6. Run Winback Campaigns
Sometimes, despite your best efforts, customers and subscribers just drop off. However, it’s much more beneficial to your bottom line to work on retaining your existing customers rather than mining for new ones. Plus, it’s no secret in the marketing world that acquiring a new customer costs a lot more in terms of time, money, and other resources than working to keep the customers you already have.
A winback campaign is an automated email marketing series that seeks to re-engage lapsed subscribers or customers. And they’re really beneficial. According to PriceIntel, lowering your churn rate by just 1% can get you a 7% boost in profits!
Your email marketing service and eCommerce platform are helpful to identify lapsed subscribers and customers.

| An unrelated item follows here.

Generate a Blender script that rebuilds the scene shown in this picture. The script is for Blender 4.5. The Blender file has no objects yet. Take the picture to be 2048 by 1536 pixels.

Make a list of the criteria you want to use and create a segment for your email list based on that criteria. For example, you might consider a lapsed subscriber someone who hasn’t opened or clicked on any of the last 10 emails you’ve sent or a lapsed customer to be someone who hasn’t made a purchase with you within the past six months. The criteria you choose are going to be specific to your business so consider your goals when outlining your winback campaign criteria.
Final Thoughts on eCommerce Email Marketing Tips
Email marketing is vital to the success of your eCommerce business. It’s been around for 40 years and shows no signs of slowing down. And the ROI is huge! Using the eCommerce email marketing tips we’ve discussed here will help you get the most from your email marketing efforts, increasing your engagement, and boosting your revenue.